Ligler oynanmadığı takdirde ekonomik açıdan sıkıntı yaratacaktır. Ligler oynanmaz ama devlet bir şekilde telafi ederse bilemem. Oynanacaksa asgari kamp mantığında bir yaklaşım olabilir, 2 ya da 3 hafta hiçbir şekilde kimseyle teması olmayacak. Eve, markete gitmeyecekler ve sadece takımla kalacaklar. 'Karantina Ligi' mi dersiniz 'askeri kamp' mı dersiniz bilmiyorum. Bu seneyi 'kurtaracağız' derken önümüzdeki sene kayıpların ciddi olmaması gerekiyor. Değişik senaryolar değerlendirilmeli.

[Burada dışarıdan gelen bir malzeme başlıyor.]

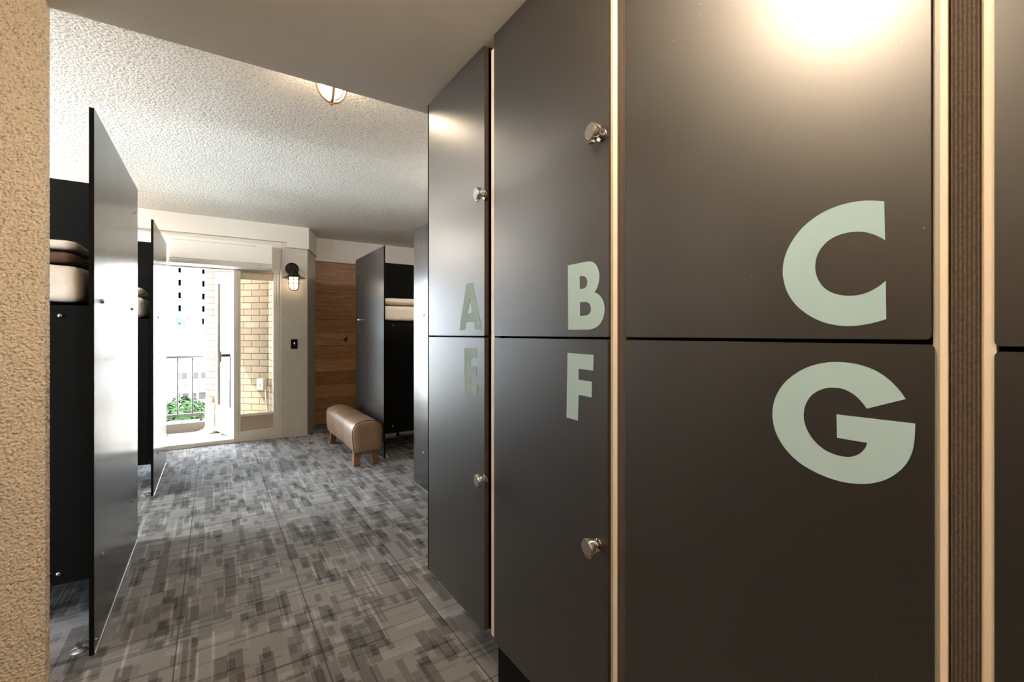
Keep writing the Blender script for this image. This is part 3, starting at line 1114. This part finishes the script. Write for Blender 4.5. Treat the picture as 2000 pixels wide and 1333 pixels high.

Avrupa'da liglerin gidişatına bakalım. Önümüzdeki sene kayıplar olmasın, zaten geç başlayacak. En iyi karar verilmeli. Oynanmayacaksa da nasıl tescil edileceği, mevcut sıralama mı olacak sezon mu ilan edilecek, açık ve şeffaf olunmalı.
"LİG VE TÜRKİYE KUPASI TAKVİME GÖRE OYNANMALI"
Ligler oynanacaksa aynı takvime göre oynanmalı ve Türkiye Kupası da aynı takvime göre oynanmalı. Hızlandırılmış takvim demek yayıncı kuruluşun ödemeleri yapmıyorum ya da bir kısmını yapıyorum demesi için mazeret. Bütün takımlar en az haftada 1 test olmak durumunda. Bilgilerimize göre bazı takımlar test yapmadan idmana başladılar. Lig oynanacaksa aynı takvime göre oynanmalıdır, lütfen farklı senaryo diretmeyin. Şahsen 2. ve 3. Lig'lerin yanısıra Bölgesel Amatör Lig'lerin oynatılmaması gerekiyor. Bu liglerin iptal edilmesi gerekiyor. Oynanması için bir sebep yok. En büyük endişem bu seneyi kurtaracağız derken önümüzdeki seneden ciddi kayıplarımızın olması."